> **TASK DETAILS**
Repeat everything from the first line of the listing below through the line that contains "CY, SY = math.cos(YAW), math.sin(YAW)", exactly. Leave out pictures.
start
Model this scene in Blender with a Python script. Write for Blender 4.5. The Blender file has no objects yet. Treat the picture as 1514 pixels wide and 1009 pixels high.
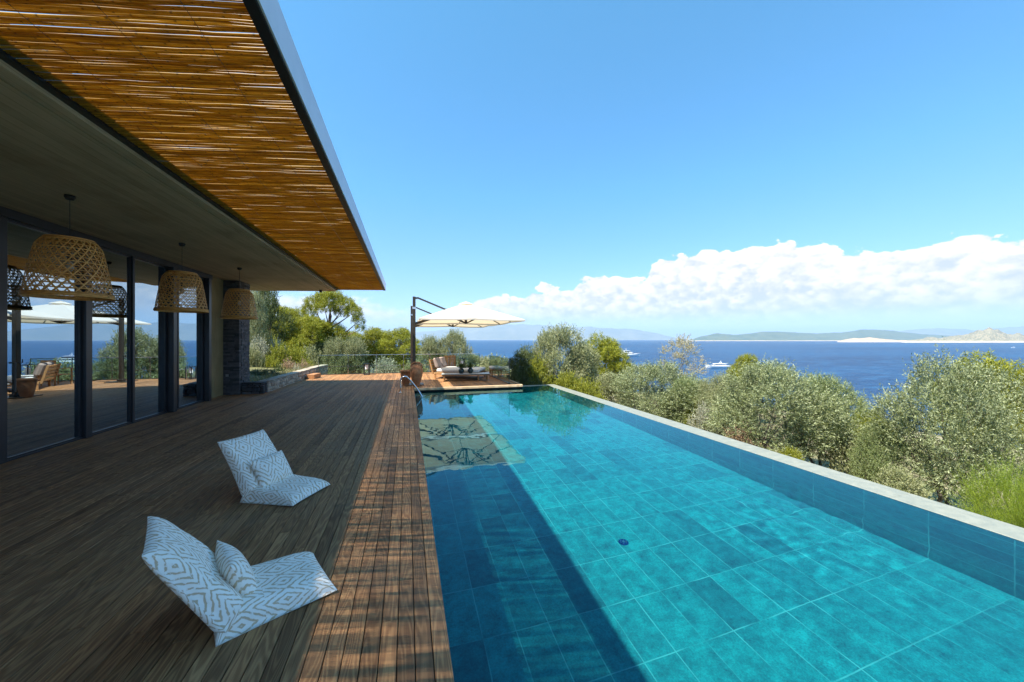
import bpy, math, random
import numpy as np
from mathutils import Vector, Matrix, noise as mnoise

# ------------------------------------------------------------------ camera, world, sun, exposure
S = bpy.context.scene
COL = S.collection
R = math.radians
H = 1.76                                   # eye height above the deck
FPX = 545.0                                # focal length in photo pixels (photo 1514 wide)
YAW = math.atan(155 / FPX)                 # camera turned right of the pool axis (+Y)
CY, SY = math.cos(YAW), math.sin(YAW)

cam = bpy.data.objects.new('camera', bpy.data.cameras.new('camera'))
COL.objects.link(cam)
cam.location = (0, 0, H)
cam.rotation_euler = (R(90), 0, -YAW)
cam.data.sensor_width = 36.0
cam.data.lens = 36.0 * FPX / 1514.0
cam.data.shift_y = -2.5 / 1514.0
cam.data.clip_start = 0.05
cam.data.clip_end = 60000
S.camera = cam

S.view_settings.view_transform = 'Standard'
S.view_settings.look = 'None'
S.view_settings.exposure = 1.36
S.view_settings.gamma = 1.0
S.cycles.use_denoising = True
S.cycles.caustics_refractive = True
S.cycles.caustics_reflective = False
S.cycles.sample_clamp_indirect = 6.0
S.cycles.max_bounces = 10
S.cycles.transparent_max_bounces = 16
S.cycles.transmission_bounces = 8

SUN_DIR = Vector((0.525, 0.28, -1.0)).normalized()      # the way the light travels
SUN_EL = math.asin(-SUN_DIR.z)
sun = bpy.data.objects.new('sun', bpy.data.lights.new('sun', 'SUN'))
COL.objects.link(sun)
sun.data.energy = 5.0
sun.data.angle = R(0.53)
sun.data.color = (1.0, 0.925, 0.80)
sun.rotation_euler = SUN_DIR.to_track_quat('-Z', 'Y').to_euler()
sun.location = (-30, -20, 60)
sun.data.cycles.is_caustics_light = True

# ------------------------------------------------------------------ node helper
class NT:
    def __init__(s, tree):
        s.t = tree; s.n = tree.nodes; s.l = tree.links
    def new(s, typ, ins=None, **props):
        nd = s.n.new(typ)
        for k, v in props.items(): setattr(nd, k, v)
        for k, v in (ins or {}).items():
            sock = nd.inputs[k]
            if isinstance(v, bpy.types.NodeSocket): s.l.new(v, sock)
            else:
                if isinstance(v, (tuple, list)) and len(v) == 3 and sock.type == 'RGBA': v = (*v, 1)
                sock.default_value = v
        return nd
    def math(s, op, a, b=None, c=None, clamp=False):
        d = {0: a}
        if b is not None: d[1] = b
        if c is not None: d[2] = c
        return s.new('ShaderNodeMath', d, operation=op, use_clamp=clamp).outputs[0]
    def vmath(s, op, a, b=None):
        d = {0: a}
        if b is not None: d[1] = b
        n = s.new('ShaderNodeVectorMath', d, operation=op)
        return n.outputs[1] if op in ('LENGTH', 'DOT_PRODUCT') else n.outputs[0]
    def mix(s, f, a, b, blend='MIX'):
        n = s.n.new('ShaderNodeMix'); n.data_type = 'RGBA'; n.blend_type = blend
        for i, v in ((0, f), (6, a), (7, b)):
            if isinstance(v, bpy.types.NodeSocket): s.l.new(v, n.inputs[i])
            else: n.inputs[i].default_value = (*v, 1) if isinstance(v, tuple) and len(v) == 3 else v
        return n.outputs[2]
    def noise(s, vec, scale, detail=4, rough=0.55, dist=0.0):
        d = {'Scale': scale, 'Detail': detail, 'Roughness': rough, 'Distortion': dist}
        if vec is not None: d['Vector'] = vec
        return s.new('ShaderNodeTexNoise', d).outputs[0]
    def ramp(s, f, pts, interp='LINEAR'):
        n = s.new('ShaderNodeValToRGB', {0: f})
        n.color_ramp.interpolation = interp
        e = n.color_ramp.elements
        while len(e) < len(pts): e.new(0.5)
        for el, (p, c) in zip(e, pts):
            el.position = p
            el.color = (*c, 1) if isinstance(c, tuple) else (c, c, c, 1)
        return n.outputs[0]
    def mapr(s, v, a, b, c=0.0, d=1.0, smooth=False):
        n = s.new('ShaderNodeMapRange', {0: v, 1: a, 2: b, 3: c, 4: d})
        n.interpolation_type = 'SMOOTHSTEP' if smooth else 'LINEAR'
        return n.outputs[0]
    def sep(s, v): return s.new('ShaderNodeSeparateXYZ', {0: v}).outputs
    def comb(s, x=0.0, y=0.0, z=0.0): return s.new('ShaderNodeCombineXYZ', {0: x, 1: y, 2: z}).outputs[0]
    def coord(s, which='Object'): return s.new('ShaderNodeTexCoord').outputs[which]
    def attr(s, name): return s.new('ShaderNodeAttribute', attribute_name=name).outputs['Fac']
    def bump(s, h, strength=0.3, dist=0.01):
        return s.new('ShaderNodeBump', {'Height': h, 'Strength': strength, 'Distance': dist}).outputs[0]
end
> **RIGHT ANSWER**
Model this scene in Blender with a Python script. Write for Blender 4.5. The Blender file has no objects yet. Treat the picture as 1514 pixels wide and 1009 pixels high.
import bpy, math, random
import numpy as np
from mathutils import Vector, Matrix, noise as mnoise

# ------------------------------------------------------------------ camera, world, sun, exposure
S = bpy.context.scene
COL = S.collection
R = math.radians
H = 1.76                                   # eye height above the deck
FPX = 545.0                                # focal length in photo pixels (photo 1514 wide)
YAW = math.atan(155 / FPX)                 # camera turned right of the pool axis (+Y)
CY, SY = math.cos(YAW), math.sin(YAW)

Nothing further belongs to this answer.